→ **THE REQUEST**:
Transcribe the listing in full, excluding any pictures.

→ **SUPPLIED DATA**:
▼▼▼

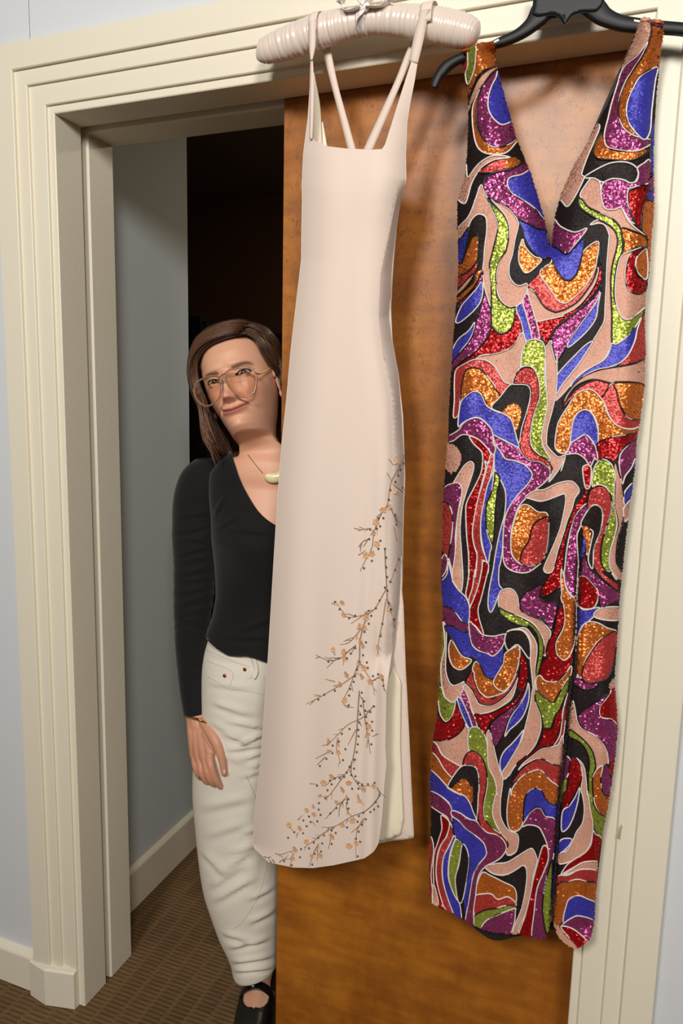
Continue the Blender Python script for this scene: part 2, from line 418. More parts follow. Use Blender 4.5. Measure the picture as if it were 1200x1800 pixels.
# hook goes up and over the top edge of the casing
b = MB(); hc = at(640, 24, HY)
hk = smoothpath([hc, hc+[0, 0, .04], (hc[0], HY, 2.175), (hc[0], HY+.004, 2.200), (hc[0], HY+.026, 2.212), (hc[0], HY+.043, 2.203), (hc[0], HY+.046, 2.190)], 6)
b.add(*tube(hk, .0017, 8)); b.build('hook', steel, ps)
b = MB()
kn = at(640, 12, HY-.024)
def ribbon_strip(pts, wd):
    P_ = smoothpath(pts, 8); return tube(P_, wd, 8, flat=.0007, up=(0, 0, 1))
for pts, wd in (([kn, kn+[-.022, -.006, .018], kn+[-.038, -.004, .010], kn+[-.030, .0, -.002], kn+[-.004, -.002, -.001]], .009),
                ([kn, kn+[.022, -.006, .016], kn+[.040, -.004, .006], kn+[.030, .0, -.004], kn+[.004, -.002, -.002]], .009),
                ([kn, kn+[-.012, -.006, .020], kn+[-.006, -.01, .034]], .006), ([kn, kn+[.010, -.006, .022], kn+[.020, -.008, .036]], .006),
                ([kn, kn+[-.006, -.004, -.012], kn+[-.012, -.004, -.022]], .006)):
    b.add(*tube(smoothpath(pts, 8), wd, 8, flat=.0007, up=(.3, -.2, 1)))
b.add(*sphere(kn, .0095, 12, 8, (1, .7, .9)))
b.build('bow', ribbon, ps)
# wrap of ribbon at the middle
b = MB(); i0 = int(np.argmin(abs(c[:, 0]-640)))
ring = P[i0]+(Up[i0][None]*np.cos(th)[:, None]+np.array([0, -1., 0])[None]*np.sin(th)[:, None])*(rr[i0]*sc_[i0]*1.03)
b.add(*tube(ring, .0075, 8, True, flat=.0012, up=ring-P[i0])); b.build('ribbon_wrap', ribbon, ps)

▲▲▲

→ **OUTPUT OF THE EXERCISE**:
Continue the Blender Python script for this scene: part 2, from line 418. More parts follow. Use Blender 4.5. Measure the picture as if it were 1200x1800 pixels.
# hook goes up and over the top edge of the casing
b = MB(); hc = at(640, 24, HY)
hk = smoothpath([hc, hc+[0, 0, .04], (hc[0], HY, 2.175), (hc[0], HY+.004, 2.200), (hc[0], HY+.026, 2.212), (hc[0], HY+.043, 2.203), (hc[0], HY+.046, 2.190)], 6)
b.add(*tube(hk, .0017, 8)); b.build('hook', steel, ps)
b = MB()
kn = at(640, 12, HY-.024)
def ribbon_strip(pts, wd):
    P_ = smoothpath(pts, 8); return tube(P_, wd, 8, flat=.0007, up=(0, 0, 1))
for pts, wd in (([kn, kn+[-.022, -.006, .018], kn+[-.038, -.004, .010], kn+[-.030, .0, -.002], kn+[-.004, -.002, -.001]], .009),
                ([kn, kn+[.022, -.006, .016], kn+[.040, -.004, .006], kn+[.030, .0, -.004], kn+[.004, -.002, -.002]], .009),
                ([kn, kn+[-.012, -.006, .020], kn+[-.006, -.01, .034]], .006), ([kn, kn+[.010, -.006, .022], kn+[.020, -.008, .036]], .006),
                ([kn, kn+[-.006, -.004, -.012], kn+[-.012, -.004, -.022]], .006)):
    b.add(*tube(smoothpath(pts, 8), wd, 8, flat=.0007, up=(.3, -.2, 1)))
b.add(*sphere(kn, .0095, 12, 8, (1, .7, .9)))
b.build('bow', ribbon, ps)
# wrap of ribbon at the middle
b = MB(); i0 = int(np.argmin(abs(c[:, 0]-640)))
ring = P[i0]+(Up[i0][None]*np.cos(th)[:, None]+np.array([0, -1., 0])[None]*np.sin(th)[:, None])*(rr[i0]*sc_[i0]*1.03)
b.add(*tube(ring, .0075, 8, True, flat=.0012, up=ring-P[i0])); b.build('ribbon_wrap', ribbon, ps)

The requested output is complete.